Rabbimiz, gezip görmenin Allah’ın kudretini hatırlamak için çok önemli olduğundan bahsediyor, Müslümanlar antik kentleri gezen turistleri katlediyorlar. Sizce mümin geçinen bu kişilerin takındıkları tavır Kur'an ayetleriyle çelişki arz etmiyor mu? Elbette ki çelişki arz ediyor.
Rabbimiz elli ayette bilim ve akılcılığa dikkat çekerken mü'minler Kur'anı yalnız cennet ve cehennemle ilişkilendiriyorlar. Rabbimiz yarattığı her şeyi bir hesaba göre formüle ettiğinden bahsederken, müminlerin arzı kürrede insana neler sunulduğundan haberleri yoktur.
Şimdi bir soralım, Kur'anı yalnız dua ile bütünleştirip, dua ayinleri tertip eden din alimlerine, atmış yıldır Mekke ve Medine’de yapılan dualar ve beddualar dahil olmak üzere Rabbimizden Filistin’e necat, İsrail’e helak dileriz. Rabbimize bu konuda yalvarıp gözyaşı dökeriz. Nerde bizim dualarımız? Nerde duası kabul olduğuna inandığımız Allah dostlarının duaları? Nerede göz yaşı dökerek yaptığımız yakarışlarımız? Rabbimiz neden kabul etmiyor? Baksanıza bir kere, biz Filistin’in esaretten kurtulup hayat bulması için dua ediyoruz, Filistin tükendikçe tükeniyor. İsraill’in helak olması için beddua ediyoruz, İsrail dünya devleti olup çıkıverdi. Amerika’ya bile kafa tutuyor. Dünyadaki saygın Müslüman devletler tek tek İsrail’i ziyaret ederek güven bildiriyorlar.
Ey İslam’ı cübbe ve sarıkla simgeleştirerek çarşafa büründüren zavallı din alimi; hani İsrail devlet olamayacaktı? Ey dua kitapları satarak müminleri zengin olmaya ikna edip ayinler düzenleyen din alimi senden başka kim zengin oldu söyler misin? Sende uyduruk kitaplarını satarak veya mü'minlerden topladığın zekâtlarla zengin olmadın mı? Hadi söyle.

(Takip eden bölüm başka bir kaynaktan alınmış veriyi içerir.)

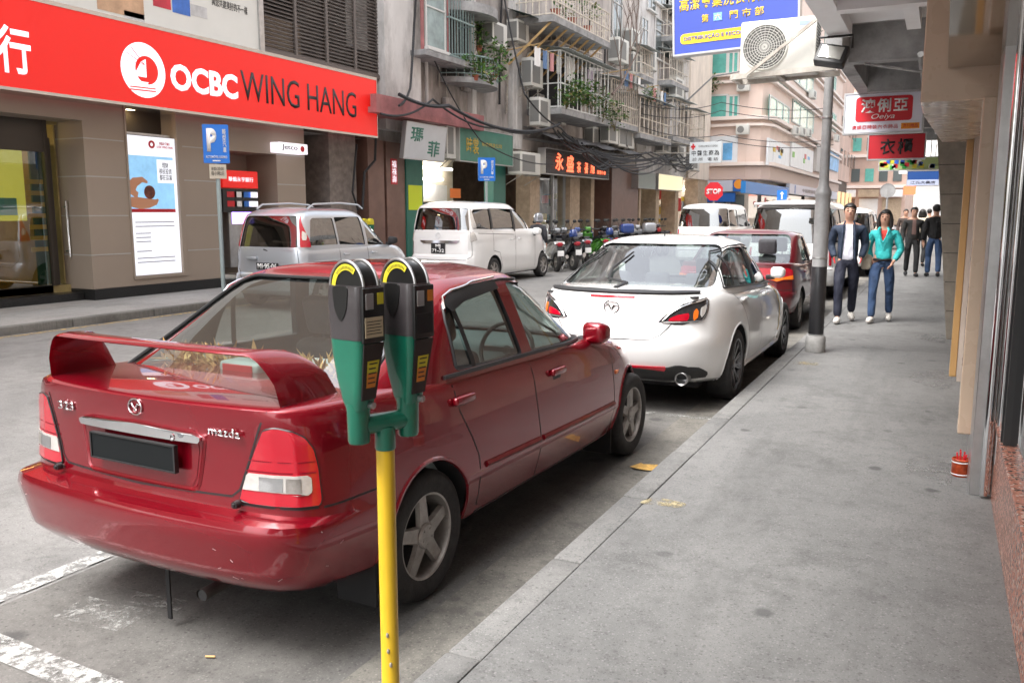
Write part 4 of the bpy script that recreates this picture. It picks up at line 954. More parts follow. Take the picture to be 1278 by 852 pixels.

Değerli Dostlar? Bilim ve akılcılıktan uzak yaşayan bu zavallıların peşinden gitmeyin. Rabbimiz bizlerden aklımızı kullanmamızı isterken; okunmuş kefenlerle cennet vadeden bu ahmakları artık eleştirin. Korkmayın onların duaları kabul olmaz. Şayet duaları kabul olsaydı şu an Müslümanlar zulmette olmazdı. Şayet bedduaları kabul olsaydı İsrail hayat bulup sivrilmezdi. Ey Müslüman! titre ve kendine gel. Allah senin aklını kullanman için elli tane ayet göndermiş, sen hala İslam’ı basit simgelerde arıyorsun. Ne olursunuz dini dua kitaplarından ibaret görüp Müslümanın dünyada nasibi yoktur. Dünya kafirlerin, ahiret müminlerin safsatasıyla zengin olan bu insanlara kral çıplak deyiniz.